• **What is being asked**:
Identify all lines in the data containing the string "scene". Copy them out.

• **Provided material**:
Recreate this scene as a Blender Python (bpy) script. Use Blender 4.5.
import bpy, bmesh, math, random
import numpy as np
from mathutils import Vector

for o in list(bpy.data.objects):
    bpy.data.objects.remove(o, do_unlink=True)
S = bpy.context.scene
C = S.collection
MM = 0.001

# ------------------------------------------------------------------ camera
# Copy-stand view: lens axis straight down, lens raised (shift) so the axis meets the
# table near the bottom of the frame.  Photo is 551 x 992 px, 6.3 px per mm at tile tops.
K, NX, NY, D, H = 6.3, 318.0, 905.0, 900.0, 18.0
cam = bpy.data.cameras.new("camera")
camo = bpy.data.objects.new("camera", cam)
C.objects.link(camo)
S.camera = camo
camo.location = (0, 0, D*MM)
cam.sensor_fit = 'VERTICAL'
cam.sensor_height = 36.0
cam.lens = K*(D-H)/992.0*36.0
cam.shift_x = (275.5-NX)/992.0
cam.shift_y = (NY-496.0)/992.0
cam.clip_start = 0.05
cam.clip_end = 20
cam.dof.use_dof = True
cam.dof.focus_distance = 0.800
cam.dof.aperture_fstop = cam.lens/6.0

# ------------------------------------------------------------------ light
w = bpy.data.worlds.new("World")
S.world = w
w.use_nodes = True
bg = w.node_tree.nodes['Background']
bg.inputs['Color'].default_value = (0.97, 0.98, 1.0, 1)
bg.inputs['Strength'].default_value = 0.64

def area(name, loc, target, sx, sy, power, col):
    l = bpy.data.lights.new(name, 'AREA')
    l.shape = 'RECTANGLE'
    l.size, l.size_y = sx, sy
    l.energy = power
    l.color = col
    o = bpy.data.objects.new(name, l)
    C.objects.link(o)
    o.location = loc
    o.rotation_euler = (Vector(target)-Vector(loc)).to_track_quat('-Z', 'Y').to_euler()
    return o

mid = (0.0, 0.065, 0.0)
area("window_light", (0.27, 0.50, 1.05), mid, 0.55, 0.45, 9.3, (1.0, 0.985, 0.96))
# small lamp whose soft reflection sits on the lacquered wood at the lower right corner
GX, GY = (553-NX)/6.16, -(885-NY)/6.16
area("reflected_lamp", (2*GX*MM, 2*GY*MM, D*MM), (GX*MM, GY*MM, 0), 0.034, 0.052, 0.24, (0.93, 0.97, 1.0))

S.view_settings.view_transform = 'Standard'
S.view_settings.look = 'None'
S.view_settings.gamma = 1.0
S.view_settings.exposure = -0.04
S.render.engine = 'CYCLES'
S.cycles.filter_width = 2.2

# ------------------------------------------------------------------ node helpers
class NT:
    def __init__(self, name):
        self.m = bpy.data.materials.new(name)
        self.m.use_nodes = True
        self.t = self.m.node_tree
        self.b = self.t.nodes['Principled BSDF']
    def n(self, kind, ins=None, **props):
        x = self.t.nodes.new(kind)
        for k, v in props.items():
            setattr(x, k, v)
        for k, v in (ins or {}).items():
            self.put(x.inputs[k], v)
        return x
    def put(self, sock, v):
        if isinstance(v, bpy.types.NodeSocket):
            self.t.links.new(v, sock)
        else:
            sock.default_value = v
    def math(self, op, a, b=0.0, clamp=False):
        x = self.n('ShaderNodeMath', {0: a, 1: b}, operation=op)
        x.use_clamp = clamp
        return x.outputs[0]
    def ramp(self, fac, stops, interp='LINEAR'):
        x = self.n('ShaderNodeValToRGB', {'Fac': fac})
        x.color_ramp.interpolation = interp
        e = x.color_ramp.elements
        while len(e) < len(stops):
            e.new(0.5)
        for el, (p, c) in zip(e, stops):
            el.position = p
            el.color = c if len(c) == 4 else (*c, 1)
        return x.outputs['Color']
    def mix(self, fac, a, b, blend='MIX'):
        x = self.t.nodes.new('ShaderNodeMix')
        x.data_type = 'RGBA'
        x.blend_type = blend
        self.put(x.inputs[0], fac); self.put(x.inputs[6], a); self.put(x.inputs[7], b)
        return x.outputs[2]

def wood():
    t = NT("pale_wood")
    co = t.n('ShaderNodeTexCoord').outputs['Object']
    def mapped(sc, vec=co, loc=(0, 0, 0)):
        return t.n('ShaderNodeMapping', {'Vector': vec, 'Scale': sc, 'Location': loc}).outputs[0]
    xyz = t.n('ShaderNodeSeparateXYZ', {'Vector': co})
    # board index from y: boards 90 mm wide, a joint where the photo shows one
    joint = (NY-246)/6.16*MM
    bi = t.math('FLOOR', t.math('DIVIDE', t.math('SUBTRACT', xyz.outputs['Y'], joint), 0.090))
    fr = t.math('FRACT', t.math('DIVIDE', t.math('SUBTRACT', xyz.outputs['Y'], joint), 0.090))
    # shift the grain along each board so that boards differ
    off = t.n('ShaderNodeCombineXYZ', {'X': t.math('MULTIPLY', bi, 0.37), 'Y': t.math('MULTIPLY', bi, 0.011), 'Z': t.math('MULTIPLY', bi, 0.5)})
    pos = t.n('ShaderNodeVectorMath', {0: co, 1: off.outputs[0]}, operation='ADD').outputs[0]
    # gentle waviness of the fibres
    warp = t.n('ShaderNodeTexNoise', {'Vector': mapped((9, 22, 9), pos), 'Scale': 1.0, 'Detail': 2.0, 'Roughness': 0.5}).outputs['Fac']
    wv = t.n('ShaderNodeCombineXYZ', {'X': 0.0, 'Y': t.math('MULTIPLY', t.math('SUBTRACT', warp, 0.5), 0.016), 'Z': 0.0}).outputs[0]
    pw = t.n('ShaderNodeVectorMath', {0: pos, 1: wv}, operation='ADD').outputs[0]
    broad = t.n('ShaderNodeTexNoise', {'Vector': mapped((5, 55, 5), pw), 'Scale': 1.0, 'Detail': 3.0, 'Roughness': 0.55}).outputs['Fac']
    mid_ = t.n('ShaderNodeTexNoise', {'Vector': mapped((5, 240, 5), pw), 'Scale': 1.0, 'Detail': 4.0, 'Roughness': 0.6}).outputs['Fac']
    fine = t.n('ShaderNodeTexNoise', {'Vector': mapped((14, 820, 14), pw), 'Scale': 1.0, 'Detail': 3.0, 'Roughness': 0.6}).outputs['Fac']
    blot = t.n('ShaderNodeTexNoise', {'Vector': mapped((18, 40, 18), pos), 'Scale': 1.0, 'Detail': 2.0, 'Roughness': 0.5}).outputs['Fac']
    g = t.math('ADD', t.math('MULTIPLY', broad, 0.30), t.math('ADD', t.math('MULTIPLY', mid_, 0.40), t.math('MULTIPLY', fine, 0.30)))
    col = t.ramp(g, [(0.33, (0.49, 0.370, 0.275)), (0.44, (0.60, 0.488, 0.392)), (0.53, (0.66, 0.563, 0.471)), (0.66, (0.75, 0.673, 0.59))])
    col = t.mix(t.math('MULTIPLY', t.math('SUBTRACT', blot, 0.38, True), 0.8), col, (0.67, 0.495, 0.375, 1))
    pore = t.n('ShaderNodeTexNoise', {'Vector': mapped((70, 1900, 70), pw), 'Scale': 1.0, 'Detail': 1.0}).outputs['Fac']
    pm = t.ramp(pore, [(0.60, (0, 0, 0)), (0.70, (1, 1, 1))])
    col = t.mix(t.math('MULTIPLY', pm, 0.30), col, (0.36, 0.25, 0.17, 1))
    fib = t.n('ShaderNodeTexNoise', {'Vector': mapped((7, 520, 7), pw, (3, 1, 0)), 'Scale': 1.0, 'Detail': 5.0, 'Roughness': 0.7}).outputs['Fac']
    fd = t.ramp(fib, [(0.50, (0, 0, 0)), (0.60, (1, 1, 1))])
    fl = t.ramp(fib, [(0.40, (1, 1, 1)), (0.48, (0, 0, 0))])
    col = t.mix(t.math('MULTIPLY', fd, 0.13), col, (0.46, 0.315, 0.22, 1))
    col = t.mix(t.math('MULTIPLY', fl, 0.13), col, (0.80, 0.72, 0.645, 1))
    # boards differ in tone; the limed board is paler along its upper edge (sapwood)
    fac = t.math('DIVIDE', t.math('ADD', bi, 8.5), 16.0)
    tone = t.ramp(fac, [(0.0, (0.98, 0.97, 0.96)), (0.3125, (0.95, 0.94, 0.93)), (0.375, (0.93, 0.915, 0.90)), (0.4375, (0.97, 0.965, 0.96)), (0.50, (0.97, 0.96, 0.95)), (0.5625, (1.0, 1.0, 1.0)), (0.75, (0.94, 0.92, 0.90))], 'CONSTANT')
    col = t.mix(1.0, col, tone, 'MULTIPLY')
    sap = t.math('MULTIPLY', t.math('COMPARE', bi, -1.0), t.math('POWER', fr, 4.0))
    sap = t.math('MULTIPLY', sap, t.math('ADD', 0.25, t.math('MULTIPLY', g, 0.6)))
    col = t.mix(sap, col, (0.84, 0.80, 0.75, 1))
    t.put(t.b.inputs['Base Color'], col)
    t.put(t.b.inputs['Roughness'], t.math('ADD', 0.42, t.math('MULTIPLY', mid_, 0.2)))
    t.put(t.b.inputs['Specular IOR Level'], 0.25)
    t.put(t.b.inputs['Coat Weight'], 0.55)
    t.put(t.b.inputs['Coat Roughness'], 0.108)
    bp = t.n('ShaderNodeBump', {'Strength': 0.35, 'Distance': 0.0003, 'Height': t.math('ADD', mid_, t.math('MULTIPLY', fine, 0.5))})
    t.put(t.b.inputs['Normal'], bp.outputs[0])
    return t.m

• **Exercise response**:
Recreate this scene as a Blender Python (bpy) script. Use Blender 4.5.
S = bpy.context.scene